Material provided:
## START

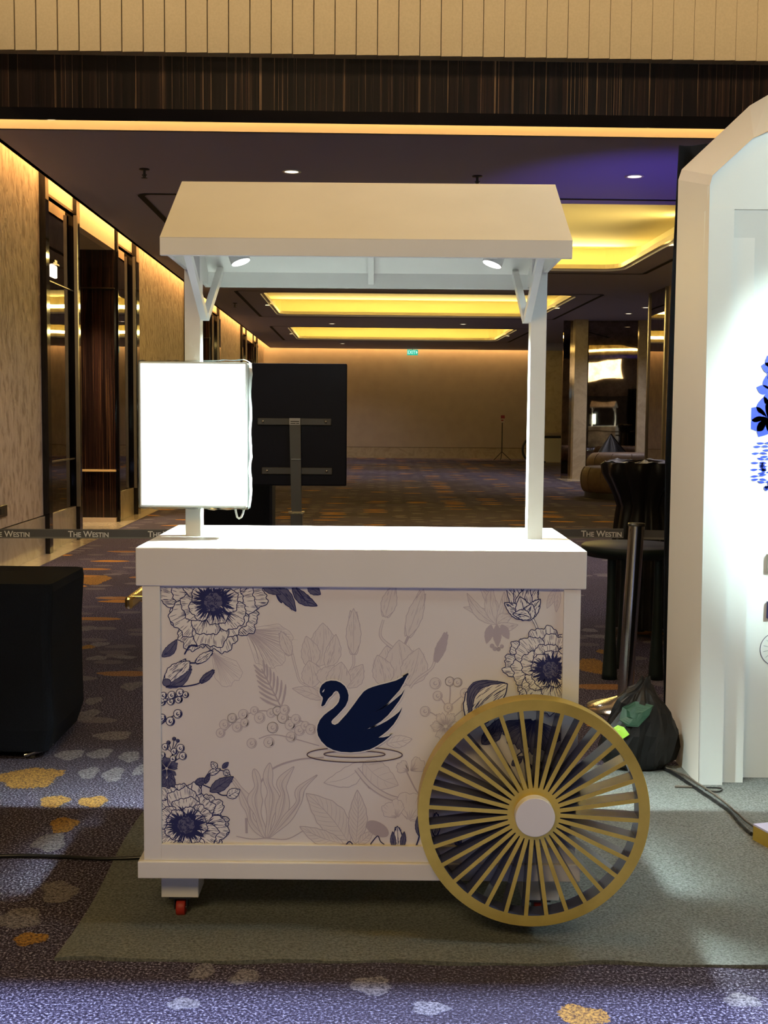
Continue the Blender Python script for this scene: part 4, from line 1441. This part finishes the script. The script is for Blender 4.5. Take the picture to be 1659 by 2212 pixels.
    def berries(s, pts, r, line, fillm, lw=1.2, seed=0):
        rr = random.Random(seed)
        for p in pts:
            q = r * rr.uniform(0.85, 1.15)
            C = [(p[0] + q * math.cos(t), p[1] + q * math.sin(t)) for t in [2 * PI * i / 20 for i in range(21)]]
            s.fill(C[:-1], fillm)
            s.line(C, lw, line, False)
            s.line([(p[0] + q * 0.55 * math.cos(t) + q * .15, p[1] + q * 0.55 * math.sin(t) + q * .15) for t in [0.3 * i - 0.6 for i in range(9)]], lw * 1.5, line)
            s.line([(p[0] + q * 0.75 * math.cos(t), p[1] + q * 0.75 * math.sin(t)) for t in [0.3 * i - 0.9 for i in range(8)]], lw * 1.9, line)
            s.line([(p[0] + q * 0.3 * math.cos(t), p[1] + q * 0.3 * math.sin(t)) for t in [0.6 * i for i in range(9)]], lw * 1.6, line)

    def stem(s, ctrl, w, line, w1=None, double=False, fillm=None):
        c = s.curve(ctrl)
        if double:
            s.line(c, w, line, False, w1)
            s.lift()
            s.line(c, w * 0.62, fillm, False, (w1 or w) * 0.62)
        else:
            s.line(c, w, line, False, w1)

    def fern(s, a, b, n, L, line, w):
        dx, dy = b[0] - a[0], b[1] - a[1]
        l = math.hypot(dx, dy)
        ux, uy = dx / l, dy / l
        s.line([a, b], w * 0.6, line, False)
        for i in range(n):
            t = i / n
            p = (a[0] + dx * t, a[1] + dy * t)
            LL = L * (1 - 0.45 * t)
            for sg in (-1, 1):
                an = math.atan2(uy, ux) + sg * (0.85 - 0.35 * t)
                s.line([(p[0] + LL * q * math.cos(an - sg * 0.18 * q), p[1] + LL * q * math.sin(an - sg * 0.18 * q)) for q in (0, 0.3, 0.6, 0.85, 1)], w, line)


A = Art()
NV, MD, PL, PF, PW = 'ink_navy', 'ink_mid', 'ink_pale', 'ink_pale_fill', 'paper_light'
# --- pale background botanicals
A.petal((520, 1350), -0.55, 20, 118, 0.62, PL, 'paper', 0.03, 44, 1.0, 0.9, 5, 1.0, 0.9)
A.petal((455, 1400), -0.9, 10, 88, 0.5, PL, 'paper', 0.03, 20, 0.9, 0.8, 6)
A.stem([(632, 1408), (640, 1440), (652, 1470), (690, 1482)], 6, PL, 4, True, PF)
A.bud((628, 1412), (607, 1360), 34, PL, PF, 1.3, 1)
A.stem([(764, 1408), (764, 1430), (756, 1445)], 6, PL, 5, True, PF)
A.bud((764, 1410), (764, 1311), 44, PL, PF, 1.3, 2)
A.leaf((700, 1505), (632, 1482), 24, PL, PF, 1.2, 3, 0.05)
for (b0, t0, w0) in (((690, 1435), (698, 1342), 62), ((672, 1440), (662, 1370), 40), ((706, 1440), (726, 1366), 34), ((675, 1480), (668, 1422), 46), ((705, 1480), (722, 1432), 64), ((745, 1480), (784, 1430), 38), ((720, 1490), (738, 1425), 52)):
    A.leaf(b0, t0, w0, PL, PF, 1.2, 0, 0.06, 22, int(b0[0]))
A.stem([(848, 1395), (822, 1370), (828, 1335)], 7, PL, 5, True, PF)
A.bud((832, 1330), (850, 1262), 46, PL, PF, 1.3, 4)
A.bud((880, 1372), (915, 1270), 46, PL, PF, 1.3, 5)
A.stem([(882, 1370), (872, 1392)], 6, PL, 5)
for (b0, t0, w0) in (((840, 1480), (835, 1390), 66), ((865, 1480), (862, 1378), 80), ((880, 1475), (905, 1395), 58), ((832, 1478), (815, 1410), 46)):
    A.leaf(b0, t0, w0, PL, PF, 1.2, 0, 0.05, 26, int(b0[0]))
A.stem([(938, 1424), (930, 1440), (900, 1462), (885, 1480)], 6, PL, 6, True, PF)
A.bud((940, 1425), (965, 1360), 30, PL, PL, 1.3, 7)
# hanging lily, top right
for i, (tx, ty, w0) in enumerate(((1000, 1308, 20), (1008, 1278, 22), (1035, 1264, 24), (1062, 1262, 26), (1088, 1275, 22), (1105, 1325, 24), (1118, 1345, 18))):
    A.leaf((1072, 1345), (tx, ty), w0, PL, PF, 1.1, 0, 0.1 * (-1) ** i, 14, i)
A.leaf((1060, 1345), (1050, 1385), 18, PL, PL, 1.1, 0)
A.leaf((1072, 1345), (1074, 1392), 18, PL, PL, 1.1, 0)
A.leaf((1082, 1345), (1098, 1375), 18, PL, PL, 1.1, 0)
A.berries([(1062, 1390), (1068, 1396), (1076, 1397), (1083, 1391)], 4, PL, PL)
A.leaf((1200, 1268), (1180, 1310), 16, PL, PF, 1.0, 4)
A.leaf((1205, 1268), (1200, 1318), 14, PL, PF, 1.0, 4)
# fern and berries
A.fern((608, 1522), (566, 1440), 7, 50, PL, 5.0)
A.stem([(480, 1580), (520, 1545), (570, 1530), (630, 1545), (680, 1565), (710, 1600)], 2.5, PL)
A.berries([(478, 1578), (486, 1560), (503, 1546), (514, 1565), (527, 1538), (530, 1556), (551, 1530), (562, 1545), (587, 1535), (600, 1530), (612, 1545), (616, 1528), (628, 1560), (640, 1548), (648, 1572), (660, 1562), (672, 1570), (590, 1566), (545, 1600), (582, 1598), (630, 1586)], 10.5, PL, PF, 1.3, 3)
A.stem([(560, 1590), (600, 1582), (690, 1605)], 2, PL)
# sprig on the right of the swan
A.stem([(960, 1560), (968, 1530), (972, 1490), (970, 1465)], 2.5, PL)
A.stem([(968, 1525), (950, 1500)], 2, PL)
A.stem([(970, 1520), (1003, 1492)], 2, PL)
A.stem([(960, 1555), (935, 1535), (915, 1530)], 2, PL)
A.stem([(965, 1555), (1000, 1525)], 2, PL)
A.berries([(945, 1497), (968, 1522), (1004, 1491), (971, 1466), (988, 1468), (918, 1530), (1008, 1520), (940, 1470)], 11, PL, PF, 1.3, 4)
for i in range(6):
    A.petal((962, 1562), i * 1.05, 4, 30, 0.5, PL, PF, 0.06, 8, 1.1, 0.6, 70 + i)
# fallen petals under the swan
A.leaf((835, 1600), (890, 1590), 26, PL, 'paper', 1.2, 3)
A.stem([(560, 1690), (590, 1655), (640, 1636), (700, 1630)], 4.5, PL, 3)
A.leaf((790, 1640), (700, 1685), 42, PL, 'paper', 1.2, 0, -0.12)
A.leaf((785, 1640), (860, 1690), 60, PL, PF, 1.2, 4, 0.1)
A.stem([(770, 1655), (800, 1690), (840, 1715), (880, 1724), (930, 1730)], 11, PL, 13, True, PF)
A.stem([(878, 1660), (895, 1695), (905, 1710)], 3, PL)
A.petal((885, 1660), 0.7, 3, 36, 0.7, PL, PF, 0.05, 8, 1.2, 0.5, 81)
A.petal((885, 1660), 2.6, 3, 30, 0.7, PL, PF, 0.05, 8, 1.2, 0.5, 82)
A.petal((880, 1770), 1.1, 6, 66, 1.1, PL, 'paper', 0.04, 10, 1.1, 0.35, 83)
A.petal((860, 1765), 2.0, 6, 44, 0.9, PL, 'paper', 0.05, 10, 1.1, 0.35, 84)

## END

Set task:
Retype everything in the material word for word, minus pictures.

Worked answer:
Continue the Blender Python script for this scene: part 4, from line 1441. This part finishes the script. The script is for Blender 4.5. Take the picture to be 1659 by 2212 pixels.
    def berries(s, pts, r, line, fillm, lw=1.2, seed=0):
        rr = random.Random(seed)
        for p in pts:
            q = r * rr.uniform(0.85, 1.15)
            C = [(p[0] + q * math.cos(t), p[1] + q * math.sin(t)) for t in [2 * PI * i / 20 for i in range(21)]]
            s.fill(C[:-1], fillm)
            s.line(C, lw, line, False)
            s.line([(p[0] + q * 0.55 * math.cos(t) + q * .15, p[1] + q * 0.55 * math.sin(t) + q * .15) for t in [0.3 * i - 0.6 for i in range(9)]], lw * 1.5, line)
            s.line([(p[0] + q * 0.75 * math.cos(t), p[1] + q * 0.75 * math.sin(t)) for t in [0.3 * i - 0.9 for i in range(8)]], lw * 1.9, line)
            s.line([(p[0] + q * 0.3 * math.cos(t), p[1] + q * 0.3 * math.sin(t)) for t in [0.6 * i for i in range(9)]], lw * 1.6, line)

    def stem(s, ctrl, w, line, w1=None, double=False, fillm=None):
        c = s.curve(ctrl)
        if double:
            s.line(c, w, line, False, w1)
            s.lift()
            s.line(c, w * 0.62, fillm, False, (w1 or w) * 0.62)
        else:
            s.line(c, w, line, False, w1)

    def fern(s, a, b, n, L, line, w):
        dx, dy = b[0] - a[0], b[1] - a[1]
        l = math.hypot(dx, dy)
        ux, uy = dx / l, dy / l
        s.line([a, b], w * 0.6, line, False)
        for i in range(n):
            t = i / n
            p = (a[0] + dx * t, a[1] + dy * t)
            LL = L * (1 - 0.45 * t)
            for sg in (-1, 1):
                an = math.atan2(uy, ux) + sg * (0.85 - 0.35 * t)
                s.line([(p[0] + LL * q * math.cos(an - sg * 0.18 * q), p[1] + LL * q * math.sin(an - sg * 0.18 * q)) for q in (0, 0.3, 0.6, 0.85, 1)], w, line)


A = Art()
NV, MD, PL, PF, PW = 'ink_navy', 'ink_mid', 'ink_pale', 'ink_pale_fill', 'paper_light'
# --- pale background botanicals
A.petal((520, 1350), -0.55, 20, 118, 0.62, PL, 'paper', 0.03, 44, 1.0, 0.9, 5, 1.0, 0.9)
A.petal((455, 1400), -0.9, 10, 88, 0.5, PL, 'paper', 0.03, 20, 0.9, 0.8, 6)
A.stem([(632, 1408), (640, 1440), (652, 1470), (690, 1482)], 6, PL, 4, True, PF)
A.bud((628, 1412), (607, 1360), 34, PL, PF, 1.3, 1)
A.stem([(764, 1408), (764, 1430), (756, 1445)], 6, PL, 5, True, PF)
A.bud((764, 1410), (764, 1311), 44, PL, PF, 1.3, 2)
A.leaf((700, 1505), (632, 1482), 24, PL, PF, 1.2, 3, 0.05)
for (b0, t0, w0) in (((690, 1435), (698, 1342), 62), ((672, 1440), (662, 1370), 40), ((706, 1440), (726, 1366), 34), ((675, 1480), (668, 1422), 46), ((705, 1480), (722, 1432), 64), ((745, 1480), (784, 1430), 38), ((720, 1490), (738, 1425), 52)):
    A.leaf(b0, t0, w0, PL, PF, 1.2, 0, 0.06, 22, int(b0[0]))
A.stem([(848, 1395), (822, 1370), (828, 1335)], 7, PL, 5, True, PF)
A.bud((832, 1330), (850, 1262), 46, PL, PF, 1.3, 4)
A.bud((880, 1372), (915, 1270), 46, PL, PF, 1.3, 5)
A.stem([(882, 1370), (872, 1392)], 6, PL, 5)
for (b0, t0, w0) in (((840, 1480), (835, 1390), 66), ((865, 1480), (862, 1378), 80), ((880, 1475), (905, 1395), 58), ((832, 1478), (815, 1410), 46)):
    A.leaf(b0, t0, w0, PL, PF, 1.2, 0, 0.05, 26, int(b0[0]))
A.stem([(938, 1424), (930, 1440), (900, 1462), (885, 1480)], 6, PL, 6, True, PF)
A.bud((940, 1425), (965, 1360), 30, PL, PL, 1.3, 7)
# hanging lily, top right
for i, (tx, ty, w0) in enumerate(((1000, 1308, 20), (1008, 1278, 22), (1035, 1264, 24), (1062, 1262, 26), (1088, 1275, 22), (1105, 1325, 24), (1118, 1345, 18))):
    A.leaf((1072, 1345), (tx, ty), w0, PL, PF, 1.1, 0, 0.1 * (-1) ** i, 14, i)
A.leaf((1060, 1345), (1050, 1385), 18, PL, PL, 1.1, 0)
A.leaf((1072, 1345), (1074, 1392), 18, PL, PL, 1.1, 0)
A.leaf((1082, 1345), (1098, 1375), 18, PL, PL, 1.1, 0)
A.berries([(1062, 1390), (1068, 1396), (1076, 1397), (1083, 1391)], 4, PL, PL)
A.leaf((1200, 1268), (1180, 1310), 16, PL, PF, 1.0, 4)
A.leaf((1205, 1268), (1200, 1318), 14, PL, PF, 1.0, 4)
# fern and berries
A.fern((608, 1522), (566, 1440), 7, 50, PL, 5.0)
A.stem([(480, 1580), (520, 1545), (570, 1530), (630, 1545), (680, 1565), (710, 1600)], 2.5, PL)
A.berries([(478, 1578), (486, 1560), (503, 1546), (514, 1565), (527, 1538), (530, 1556), (551, 1530), (562, 1545), (587, 1535), (600, 1530), (612, 1545), (616, 1528), (628, 1560), (640, 1548), (648, 1572), (660, 1562), (672, 1570), (590, 1566), (545, 1600), (582, 1598), (630, 1586)], 10.5, PL, PF, 1.3, 3)
A.stem([(560, 1590), (600, 1582), (690, 1605)], 2, PL)
# sprig on the right of the swan
A.stem([(960, 1560), (968, 1530), (972, 1490), (970, 1465)], 2.5, PL)
A.stem([(968, 1525), (950, 1500)], 2, PL)
A.stem([(970, 1520), (1003, 1492)], 2, PL)
A.stem([(960, 1555), (935, 1535), (915, 1530)], 2, PL)
A.stem([(965, 1555), (1000, 1525)], 2, PL)
A.berries([(945, 1497), (968, 1522), (1004, 1491), (971, 1466), (988, 1468), (918, 1530), (1008, 1520), (940, 1470)], 11, PL, PF, 1.3, 4)
for i in range(6):
    A.petal((962, 1562), i * 1.05, 4, 30, 0.5, PL, PF, 0.06, 8, 1.1, 0.6, 70 + i)
# fallen petals under the swan
A.leaf((835, 1600), (890, 1590), 26, PL, 'paper', 1.2, 3)
A.stem([(560, 1690), (590, 1655), (640, 1636), (700, 1630)], 4.5, PL, 3)
A.leaf((790, 1640), (700, 1685), 42, PL, 'paper', 1.2, 0, -0.12)
A.leaf((785, 1640), (860, 1690), 60, PL, PF, 1.2, 4, 0.1)
A.stem([(770, 1655), (800, 1690), (840, 1715), (880, 1724), (930, 1730)], 11, PL, 13, True, PF)
A.stem([(878, 1660), (895, 1695), (905, 1710)], 3, PL)
A.petal((885, 1660), 0.7, 3, 36, 0.7, PL, PF, 0.05, 8, 1.2, 0.5, 81)
A.petal((885, 1660), 2.6, 3, 30, 0.7, PL, PF, 0.05, 8, 1.2, 0.5, 82)
A.petal((880, 1770), 1.1, 6, 66, 1.1, PL, 'paper', 0.04, 10, 1.1, 0.35, 83)
A.petal((860, 1765), 2.0, 6, 44, 0.9, PL, 'paper', 0.05, 10, 1.1, 0.35, 84)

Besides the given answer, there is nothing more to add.